Das Motiv der alles andere als unschuldigen Kindern zieht sich durchs bisherige Schaffen der zwei österreichischen Filmemacher, die nicht nur miteinander verwandt sind - Severin Fiala ist der Neffe des Filmemachers Ulrich Seidl, mit dem Veronika Franz verheiratet ist -, sondern schon lange eine gemeinsame Leidenschaft teilen. Fiala arbeitete einst für Franz als Babysitter. Wenn die Kinder in den Betten waren, sah er sich Horrorfilme an, und wenn dann Franz, ihrerseits Gruselkino-Fan, nach Hause kam, sahen die beiden sich gemeinsam Horrorfilme an, und heute machen sie Horrorfilme über Kinder. Sicher ist es kein Zufall, dass auch in „The Lodge“ ein Filmabend zu sehen ist, bei dem John Carpenters Klassiker „Das Ding aus einer anderen Welt“ geguckt wird.

In den fabelhaften Bildern von „The Lodge“ erkennt man die Handschrift von Thimios Bakatakis, Stamm-Kameramann von Yorgos Lanthimos („The Lobster“, „The Killing Of A Sacred Deer“). Seine Kamera dreht sich oft um sich selbst, interessiert sich besonders für Zimmerdecken und Treppenhäuser, arbeitet mit Schwenks, wo man einen Gegenschuss erwartet, und fängt einige geradezu gemäldeartige Aufnahmen der Hütte ein - sowie von einem dazu immer wieder in Relation gesetzten Puppenhaus im Kinderzimmer. Besagtes Puppenhaus hat „The Lodge“ einige nicht ganz faire Vergleiche mit Ari Asters Horror-Hit „Hereditary“ eingebracht.

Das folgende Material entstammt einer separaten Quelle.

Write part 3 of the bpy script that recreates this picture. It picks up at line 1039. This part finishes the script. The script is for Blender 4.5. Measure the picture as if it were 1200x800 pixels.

Im Gegensatz zu ihrem Erstling verlassen sich Franz und Fiala für „The Lodge“ hier und da auf konventionelle Horror-Tropen - Puppenhäuser und Jump Scares etwa. Dennoch ist ihnen ein Film gelungen, der ein starkes Unbehagen aufbaut, ohne seine Bedrohung eindeutig zu benennen. Das bildstarke Finale hinterlässt wie schon bei „Ich Seh Ich seh“ noch lange nach Verlassen des Kinosaals Tumulte in der Magengrube.